With our bellies full of maple syrup and Muncie on the horizon, we started strong on our 63-mile afternoon journey. We quickly found that bicycle gods were not has forgiving that afternoon as they had been previously. What the locals called a “second summer” had come on that day and the temperatures in rural Indiana reached 95 degrees with severe humidity. Additionally, the winds had changed to where we had a direct headwind and it felt like we were riding in a commercial steamer. The distance we had estimated would take us about 6 hours took us closer to 9. Although the corn was tall, there was little to protect us.

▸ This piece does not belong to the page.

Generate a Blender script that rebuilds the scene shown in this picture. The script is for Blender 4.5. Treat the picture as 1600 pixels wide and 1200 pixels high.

Exhausted and dehydrated, we arrived at our Lambda Chi brothers’ house with our headlamps. Their curious and enthusiastic spirits lifted us as did Social Chair Jason Cardenas’s homemade fettuccini alfredo. I don’t think there will ever be another Italian dish so satisfying. After the fettuccini, we went out and got some ice cream, some beers and some local pizza. We told them about our mission for the Leukemia and Lymphoma society and without a blink, they started sharing the word on Social Media and offering to help. We want to give a huge shout out to Micah Germann, Bryce Sigsbee and Jason Cardenas for their help.

That day we learned that Ball State University was named after the Ball Brothers, the famous Indiana entrepreneurs who created the mason jar and bottling empire. We learned that electrolyte tablets were life savers when you feel like you are in a cornfield sauna. We learned that Indiana was full of amazing people who could take us in and make us whole again. After our 110-mile journey, we slept well that night with our bellies full and a roof over our heads once again.